Adapted from Mighty Salads and recipe here 

Yield
Serves 4

Ingredients
½ pound orzo pasta 
Zest of 1 lemon 
2 tablespoons lemon juice
2 teaspoons Dijon mustard 
1 medium shallot, grated 
5 tablespoons extra-virgin olive oil 
4 tablespoons fresh dill, chopped 
1 cup Kalamata olives, pitted and sliced 
2 medium cucumbers, cut in half lengthwise, seeded and sliced 
2 cups halved cherry tomatoes
6 ounces feta cheese, crumbled

Instructions
1. Cook the orzo in abundantly salted water according to package instructions or to your taste. Drain and transfer to a large salad bowl. 

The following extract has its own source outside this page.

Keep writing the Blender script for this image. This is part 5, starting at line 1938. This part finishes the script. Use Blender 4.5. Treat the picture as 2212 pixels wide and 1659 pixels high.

2.  Meanwhile, make lemon-dill vinaigrette to dress the salad: combine lemon zest and juice, mustard, and grated shallot in a medium bowl. Whisk everything together with a few pinches of salt and freshly ground black pepper. Slowly add the olive oil while whisking, then stir in the chopped dill. Taste and adjust as needed. 

3.  Pour the vinaigrette over the still-warm pasta and toss. Allow to cool to room temperature, then add the olives, cucumbers, and tomatoes. Fold in the crumbled feta cheese, adjust salt and pepper, and serve.